D’une image centrée sur la sécurité (les «jamesbonderies») ou sur les
logiciels de veille, la perception de l’intelligence économique a vite
évolué dans notre pays. Pour beaucoup, elle est devenue un synonyme de
«patriotisme économique», de défense étatique contre les délocalisations et
les OPA hostiles, voire de protectionnisme.
Certains
ultralibéraux aiment caricaturer. L’intelligence économique fut longtemps
vue comme une activité pour anciens des services en préretraite (ou pour
jeunes ayant des problèmes de testostérones et aspirant à le devenir). On
décréta ensuite qu’elle était l’alibi de souverainistes grincheux,
incapables de comprendre la mondialisation et probablement racistes (seul un
raciste anti-indien peut douter des bonnes intentions de Monsieur Mittal,
n’est-ce pas ?).
Dans
tous les cas l’intelligence économique était une activité défensive pour
gens habités par la peur du monde extérieur. Il y a donc beaucoup à faire
pour rétablir un minimum de raison dans cette affaire.
Le
second rapport du député Carayon, qu’il a rendu il y a quelques jours et qui
est déjà téléchargeable peut et doit y contribuer. Comme le précise la
lettre de mission de Dominique de Villepin, il s’agit maintenant d’aider nos
entreprises à emporter des marchés ou à résister à la concurrence, en
structurant aussi l’information très « en amont »,et, en particulier, celle
qui porte sur les normes internationales. Ce n’est pas nous qui le
contredirons, sur ce site où plusieurs articles insistent sur l’influence et
le «formatage» du marché par les normes.
Du
reste, en commençant son rapport intitulé «À armes égales», Carayon annonce
qu’il n’emploiera plus deux locutions que leur usage a déformés et
auxquelles il a fini par coller des connotations négatives : «patriotisme
économique» et «politique industrielle». C’est une sage décision pour éviter
polémiques et mésinterprétations, mais c’est le symptôme d’une singulière
évolution sémantique : en particulier pour patriotisme économique, une
expression que Bernard Carayon a pourtant lancée lui-même et qui donne son
titre à son livre publié cet été.
Pour la
petite histoire, D. de Villepin lui-même avait fait une déclaration sur le
patriotisme économique d’où il ressortait :
– qu’il
importait de renforcer l’indépendance de nos entreprises et à les protéger
contre des actions hostiles,
– qu’il
s’agissait d’abord de mieux contrôler les investissements étrangers dans les
secteurs stratégiques,
– qu’il
fallait appliquer le principe de réciprocité et éventuellement opposer à des
OPA hostiles des défenses aussi fortes que dans le pays d’où elles émanent,
– qu’il
était nécessaire de freiner la dispersion de l’actionnariat français en
encourageant l’actionnariat des salariés et en faisant éventuellement
intervenir des institutions financières.
Quand on
songe aux très puissants moyens de protection dont se dotent les USA,
pourtant réputés Mecque du libéralisme, pour les secteurs et exportations
stratégiques et en matière d’investissement étranger, il n’y avait là rien
de très scandaleux.
La
discussion sur le patriotisme économique s’est donc centrée sur la question
de la nationalité du capital dans notre pays dont les citoyens sont les plus
grands épargnants du monde, mais qui est aussi le premier pays d’accueil
pour les Investissements Directs à l’Étranger. On sait que 40% du Cac 40
appartient à des investisseurs étrangers et qu’un salarié sur sept
travaillait en 2003 pour une filiale d’un groupe étranger.
Bref le
débat sur l’investissement et sur son éventuel risque pour l’emploi et notre
capacité de gouverner notre propre industrie a vite pris le pas sur fond de
rumeurs d’OPA hostiles touchant les fleurons de notre industrie.

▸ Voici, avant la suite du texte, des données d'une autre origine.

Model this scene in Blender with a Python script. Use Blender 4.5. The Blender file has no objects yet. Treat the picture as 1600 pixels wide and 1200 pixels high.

Arguments employés par les libéraux : le patriotisme économique est
contraire à la compétitivité qui est stimulée par la mondialisation et qui
profite à long terme à notre économie. Notre image et notre propre capacité
d’investir à l’étranger en pâtiraient par rétorsion. Or, notre pays qui a 5%
des parts du commerce international et rachète lui-même à l’étranger. Enfin,
achèvent-ils, les entreprises qui subissent de telles OPA ne sont pas
forcément délocalisées et ne voient pas nécessairement leur personnel
davantage réduit que si elles restaient française : les avantages de
productivité généralement constatés (sans parler des bénéfices des
actionnaires vendeurs qui font souvent une bonne affaire) compensent
largement cela. Et d’ailleurs, comment vraiment définir la nationalité d’une
entreprise dans un pays où la moitié des capitaux placés à Paris sont gérés
par des sociétés étrangères et où les milliards des fonds de pension n’ont
pas moins pénétré qu’ailleurs.
D’autres, plus subtilement d’opposer un patriotisme économique défensif
reposant sur la nationalité du capital à un patriotisme offensif qui
privilégierait l’attractivité du territoire et tenterait surtout d’inciter
les Français à devenir actionnaires dans leur propre pays.
Il
faudra un jour s’interroger sur la particularité qui fait que la France est
le seul pays qui se pose en termes éthiques la question de la défense de ses
intérêts, ce qui ne semble pas être le cas de l’Espagne (la défense d’Endesa
contre l’allemand EON), de la Grande Bretagne (opposition aux projets de
Gazprom cherchant à rentrer dans une filiale, Centrica, de British Gaz),
sans parler des Etats-Unis (Unocal) un pays qui contrôle strictement
l’introduction de capitaux étrangers dans les secteurs stratégiques,
l’exportation de matériel stratégique, etc. La bonne réponse serait-elle
celle que formulait Zaïki Laidi, professeur à Sciences- PO : “Le patriotisme
économique, il faut le pratiquer mais pas trop en parler”.